While NASA and Roscomos appear to have worked together Wednesday to bring their crew back from orbit, their cooperation was preceded in recent weeks by tense outbursts.

Dmitry Rogozin, who leads the Russian space program, has made bellicose statements on social media. He shared a video that suggested the Russians might leave Mr. Vande Hei behind. NASA officials have carefully sidestepped what Mr. Rogozin has said and insisted that nothing has changed.

“For the safety of our astronauts, the working relationship between NASA and our international partners continues,” Bill Nelson, the NASA administrator, said during his State of NASA speech on Monday. “And that includes the professional relationship between the cosmonauts and our astronauts.”

While NASA remains mum, Scott Kelly, a retired astronaut who held the record for consecutive days in space by an American until Mr. Vande Hei passed it recently, feuded publicly this month with Mr. Rogozin. He stopped at NASA’s request.

At the same time, Russian and European cooperation has all but collapsed since the Russian invasion of Ukraine. The European Space Agency postponed a rover mission to Mars because it relied on a Russian rocket. And a British satellite internet company, OneWeb, canceled a series of launches that used Russia’s Soyuz rockets, shifting some of them to SpaceX rockets. Russia also said it would cease cooperative science experiments with Germany conducted on the Russian part of the space station. A German astronaut, Matthias Maurer, is currently a member of the crew.

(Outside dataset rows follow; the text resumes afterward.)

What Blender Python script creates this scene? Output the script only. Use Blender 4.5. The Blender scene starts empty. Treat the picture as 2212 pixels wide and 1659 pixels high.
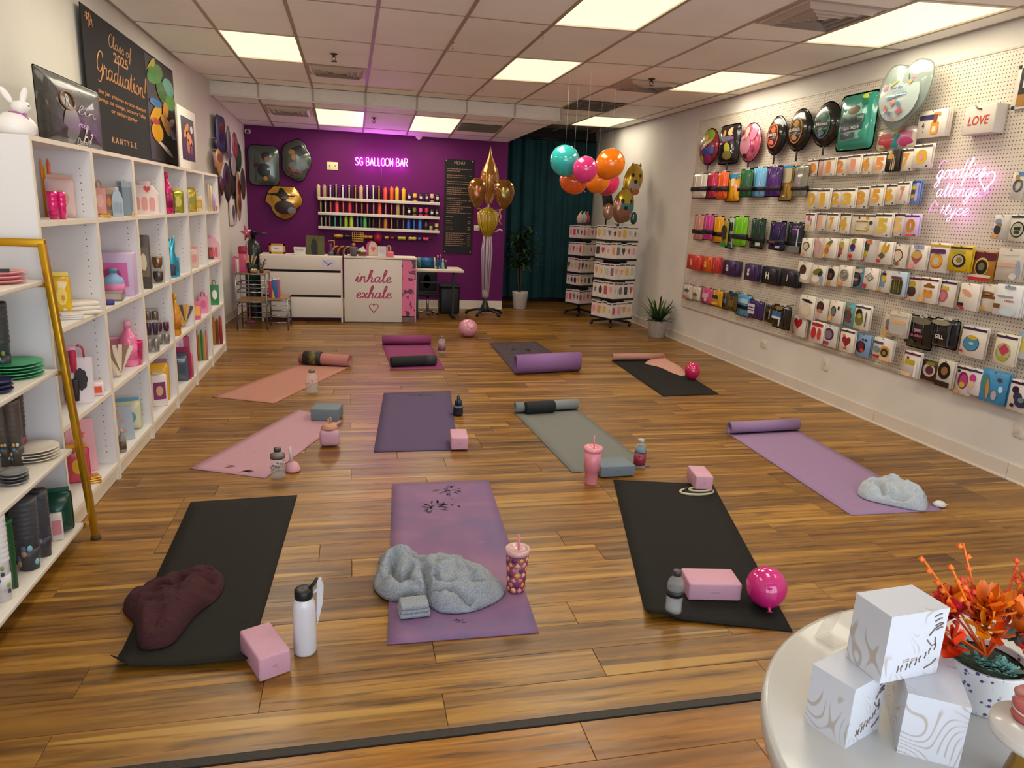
import bpy, bmesh, math, random
from mathutils import Vector, Matrix
from mathutils.geometry import tessellate_polygon
rng = random.Random(7)
PI = math.pi
scn = bpy.context.scene
COL = scn.collection
# ---------------------------------------------------------------- camera
W, H, FOC = 2212.0, 1659.0, 1536.08
YAW, PITCH, ROLL, EYE = 0.228909, 0.238836, 0.045371, Vector((0, 0, 1.51497))
def cam_axes():
    cy, sy, cp, sp = math.cos(YAW), math.sin(YAW), math.cos(PITCH), math.sin(PITCH)
    f = Vector((sy*cp, cy*cp, -sp)); r = Vector((cy, -sy, 0)); u = r.cross(f)
    c, s = math.cos(ROLL), math.sin(ROLL)
    return c*r + s*u, -s*r + c*u, f
CR, CU, CF = cam_axes()
cam_d = bpy.data.cameras.new('camera'); cam = bpy.data.objects.new('camera', cam_d); COL.objects.link(cam)
cam.matrix_world = Matrix(((CR.x, CU.x, -CF.x, EYE.x), (CR.y, CU.y, -CF.y, EYE.y), (CR.z, CU.z, -CF.z, EYE.z), (0, 0, 0, 1)))
cam_d.sensor_fit = 'HORIZONTAL'; cam_d.sensor_width = 36.0; cam_d.lens = FOC/W*36.0
cam_d.clip_start = 0.02; cam_d.clip_end = 100
scn.camera = cam
# ---------------------------------------------------------------- view, world, daylight
scn.view_settings.view_transform = 'Standard'
try: scn.view_settings.look = 'None'
except Exception: pass
scn.view_settings.gamma = 1.0; scn.view_settings.use_curve_mapping = False
scn.view_settings.exposure = 0.2
scn.cycles.use_denoising = True
scn.cycles.max_bounces = 8; scn.cycles.diffuse_bounces = 6; scn.cycles.transparent_max_bounces = 12
scn.cycles.sample_clamp_indirect = 4.0
scn.cycles.caustics_reflective = False; scn.cycles.caustics_refractive = False
wd = bpy.data.worlds.new('daylight'); scn.world = wd; wd.use_nodes = True
bg = wd.node_tree.nodes['Background']
bg.inputs[0].default_value = (0.80, 0.88, 1.0, 1); bg.inputs[1].default_value = 4.4      # overcast sky in front of the shop window
LAMP_W = 23.0
LAMP_COL = (1.0, 0.92, 0.75)
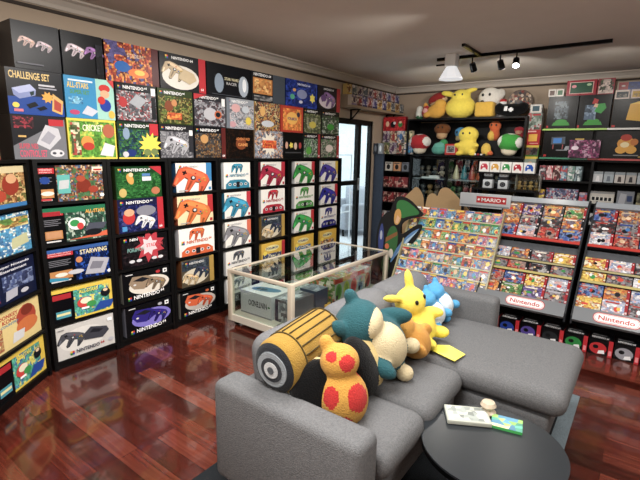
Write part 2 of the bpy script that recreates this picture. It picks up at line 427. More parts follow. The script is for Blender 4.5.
# ---- art of the console boxes
def noise_pal(*c): return list(c)
def snes(title, pal, bar='#c8202c', left='#101216', tcol='#ffd23a', console='#a9a9b4', over=None, tbar=None, seed=1, split=.34):
    def f(F):
        F.rect(0, 0, 1, 1, left)
        F.mosaic(split, 0, 1, 1, 20, 14, pal, seed)
        if tbar: F.rect(.3, .86, 1, 1, tbar)
        F.rect(.03, .78, split - .02, .93, bar); F.text('SUPER NINTENDO', .05, .86, .05, '#f0c8c8', split - .1); F.text('ENTERTAINMENT SYSTEM', .05, .80, .035, '#f0c8c8', split - .1)
        for k in range(4): F.rect(.05, .66 - k * .05, split - .06 - (k % 2) * .04, .675 - k * .05, '#8d8d96')
        F.rect(.05, .12, split - .05, .36, '#c58a4a'); F.ell(split / 2, .24, .09, .06, '#e4e0d0')
        F.rect(.06, .04, split - .08, .08, '#d8d8d8')
        if title: F.text(title, split + .12, .80, .12, tcol, (1 - split) * .72)
        if console:
            F.poly([(.62, .10), (.90, .16), (.95, .38), (.70, .34)], console); F.poly([(.66, .22), (.86, .26), (.88, .34), (.70, .31)], '#6f6f7c')
        if over: over(F)
    return f
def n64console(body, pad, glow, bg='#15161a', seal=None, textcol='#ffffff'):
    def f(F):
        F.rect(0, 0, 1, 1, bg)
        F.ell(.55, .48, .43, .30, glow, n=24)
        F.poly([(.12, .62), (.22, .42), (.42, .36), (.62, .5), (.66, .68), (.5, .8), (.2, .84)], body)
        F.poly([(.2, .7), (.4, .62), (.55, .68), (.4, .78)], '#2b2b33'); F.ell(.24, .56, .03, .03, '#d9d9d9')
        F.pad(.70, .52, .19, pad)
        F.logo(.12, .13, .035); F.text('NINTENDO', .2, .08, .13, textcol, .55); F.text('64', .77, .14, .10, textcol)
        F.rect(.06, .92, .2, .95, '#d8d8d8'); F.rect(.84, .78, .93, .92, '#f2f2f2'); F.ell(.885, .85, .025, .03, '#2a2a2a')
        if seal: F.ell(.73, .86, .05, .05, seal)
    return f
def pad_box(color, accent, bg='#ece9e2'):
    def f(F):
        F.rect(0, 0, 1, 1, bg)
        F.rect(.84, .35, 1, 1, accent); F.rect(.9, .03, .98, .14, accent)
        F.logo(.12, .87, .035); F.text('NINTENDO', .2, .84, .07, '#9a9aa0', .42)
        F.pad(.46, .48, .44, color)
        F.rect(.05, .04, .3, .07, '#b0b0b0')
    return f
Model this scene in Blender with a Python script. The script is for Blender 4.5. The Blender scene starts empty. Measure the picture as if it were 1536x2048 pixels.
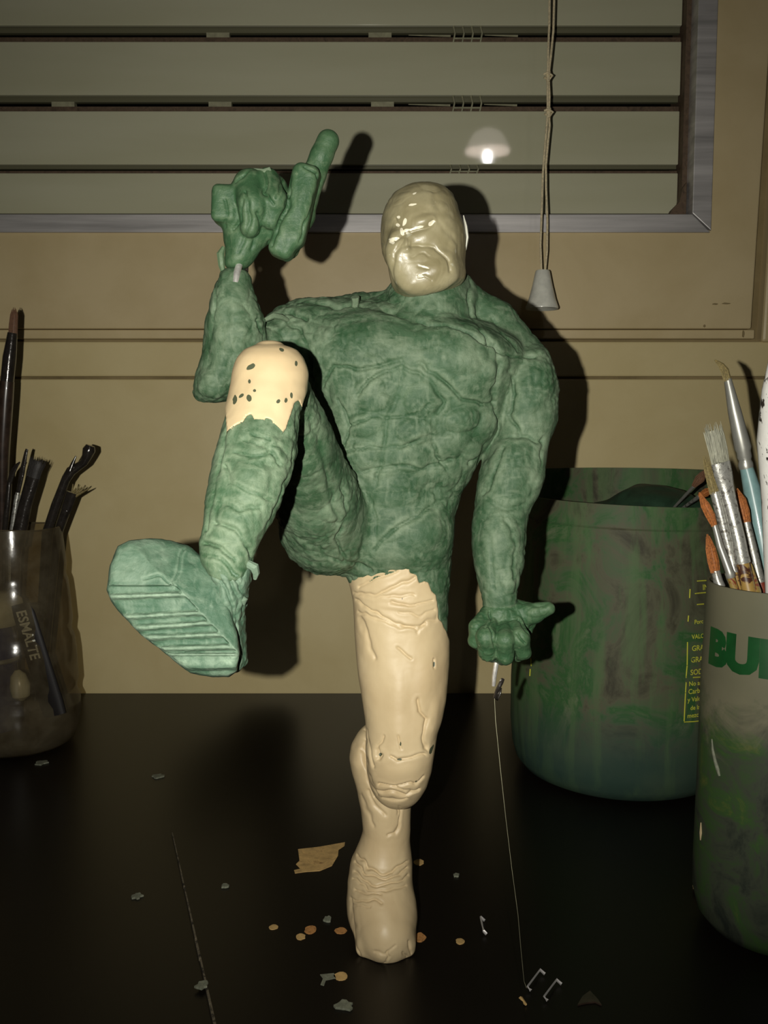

Orbital construction of the International Space Station began in 1998 with the launch of the module Zarya. Financed by NASA and built by Russia, it is actually part of the NASA-led half of the space station reflecting American foreign policy at the time, which sought to sustain Russia’s space program during the economic tumult after the collapse of the Soviet Union. Russian and American astronauts permanently moved into the fledging space station on Nov. 2, 2000, and the outpost has been crewed and cooperatively managed by the United States and Russia ever since, with assistance from European, Japanese and other international partners.